### TASK BRIEF:
Output the material beneath exactly, leaving nothing out.

--- START OF RECORDS PROVIDED ---

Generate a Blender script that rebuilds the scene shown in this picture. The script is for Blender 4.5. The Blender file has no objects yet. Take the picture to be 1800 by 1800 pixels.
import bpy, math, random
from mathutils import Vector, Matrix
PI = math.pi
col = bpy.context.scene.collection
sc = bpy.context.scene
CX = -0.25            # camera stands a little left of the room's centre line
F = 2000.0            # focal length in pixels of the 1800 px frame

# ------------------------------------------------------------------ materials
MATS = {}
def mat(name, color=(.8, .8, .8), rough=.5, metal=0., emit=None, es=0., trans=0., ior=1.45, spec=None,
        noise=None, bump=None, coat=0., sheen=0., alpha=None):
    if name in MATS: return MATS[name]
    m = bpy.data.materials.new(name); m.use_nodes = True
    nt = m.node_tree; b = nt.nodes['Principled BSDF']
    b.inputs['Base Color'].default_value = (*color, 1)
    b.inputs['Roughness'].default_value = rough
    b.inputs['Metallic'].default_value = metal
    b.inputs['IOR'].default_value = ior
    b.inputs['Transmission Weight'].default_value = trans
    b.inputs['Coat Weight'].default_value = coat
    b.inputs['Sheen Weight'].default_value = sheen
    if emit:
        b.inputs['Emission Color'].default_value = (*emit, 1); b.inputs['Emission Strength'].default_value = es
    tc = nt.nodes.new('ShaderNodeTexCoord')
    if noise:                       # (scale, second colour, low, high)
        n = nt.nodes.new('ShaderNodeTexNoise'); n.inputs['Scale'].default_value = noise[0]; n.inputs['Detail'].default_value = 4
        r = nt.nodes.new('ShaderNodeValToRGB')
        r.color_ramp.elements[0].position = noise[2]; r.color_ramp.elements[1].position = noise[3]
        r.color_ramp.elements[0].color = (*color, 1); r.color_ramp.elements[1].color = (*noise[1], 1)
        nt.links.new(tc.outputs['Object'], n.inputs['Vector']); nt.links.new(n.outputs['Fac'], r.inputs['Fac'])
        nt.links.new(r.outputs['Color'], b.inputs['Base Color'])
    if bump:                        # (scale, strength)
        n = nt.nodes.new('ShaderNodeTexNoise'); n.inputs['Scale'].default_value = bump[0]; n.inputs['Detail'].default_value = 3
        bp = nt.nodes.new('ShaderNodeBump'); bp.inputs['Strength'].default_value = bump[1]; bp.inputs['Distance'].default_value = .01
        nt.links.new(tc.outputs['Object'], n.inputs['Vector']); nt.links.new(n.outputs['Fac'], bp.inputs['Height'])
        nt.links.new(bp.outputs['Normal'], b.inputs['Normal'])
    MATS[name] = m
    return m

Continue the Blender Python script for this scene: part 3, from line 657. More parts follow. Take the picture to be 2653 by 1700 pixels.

--- END OF RECORDS PROVIDED ---

### COMPLETE ANSWER:
Generate a Blender script that rebuilds the scene shown in this picture. The script is for Blender 4.5. The Blender file has no objects yet. Take the picture to be 1800 by 1800 pixels.
import bpy, math, random
from mathutils import Vector, Matrix
PI = math.pi
col = bpy.context.scene.collection
sc = bpy.context.scene
CX = -0.25            # camera stands a little left of the room's centre line
F = 2000.0            # focal length in pixels of the 1800 px frame

# ------------------------------------------------------------------ materials
MATS = {}
def mat(name, color=(.8, .8, .8), rough=.5, metal=0., emit=None, es=0., trans=0., ior=1.45, spec=None,
        noise=None, bump=None, coat=0., sheen=0., alpha=None):
    if name in MATS: return MATS[name]
    m = bpy.data.materials.new(name); m.use_nodes = True
    nt = m.node_tree; b = nt.nodes['Principled BSDF']
    b.inputs['Base Color'].default_value = (*color, 1)
    b.inputs['Roughness'].default_value = rough
    b.inputs['Metallic'].default_value = metal
    b.inputs['IOR'].default_value = ior
    b.inputs['Transmission Weight'].default_value = trans
    b.inputs['Coat Weight'].default_value = coat
    b.inputs['Sheen Weight'].default_value = sheen
    if emit:
        b.inputs['Emission Color'].default_value = (*emit, 1); b.inputs['Emission Strength'].default_value = es
    tc = nt.nodes.new('ShaderNodeTexCoord')
    if noise:                       # (scale, second colour, low, high)
        n = nt.nodes.new('ShaderNodeTexNoise'); n.inputs['Scale'].default_value = noise[0]; n.inputs['Detail'].default_value = 4
        r = nt.nodes.new('ShaderNodeValToRGB')
        r.color_ramp.elements[0].position = noise[2]; r.color_ramp.elements[1].position = noise[3]
        r.color_ramp.elements[0].color = (*color, 1); r.color_ramp.elements[1].color = (*noise[1], 1)
        nt.links.new(tc.outputs['Object'], n.inputs['Vector']); nt.links.new(n.outputs['Fac'], r.inputs['Fac'])
        nt.links.new(r.outputs['Color'], b.inputs['Base Color'])
    if bump:                        # (scale, strength)
        n = nt.nodes.new('ShaderNodeTexNoise'); n.inputs['Scale'].default_value = bump[0]; n.inputs['Detail'].default_value = 3
        bp = nt.nodes.new('ShaderNodeBump'); bp.inputs['Strength'].default_value = bump[1]; bp.inputs['Distance'].default_value = .01
        nt.links.new(tc.outputs['Object'], n.inputs['Vector']); nt.links.new(n.outputs['Fac'], bp.inputs['Height'])
        nt.links.new(bp.outputs['Normal'], b.inputs['Normal'])
    MATS[name] = m
    return m

Continue the Blender Python script for this scene: part 3, from line 657. More parts follow. Take the picture to be 2653 by 1700 pixels.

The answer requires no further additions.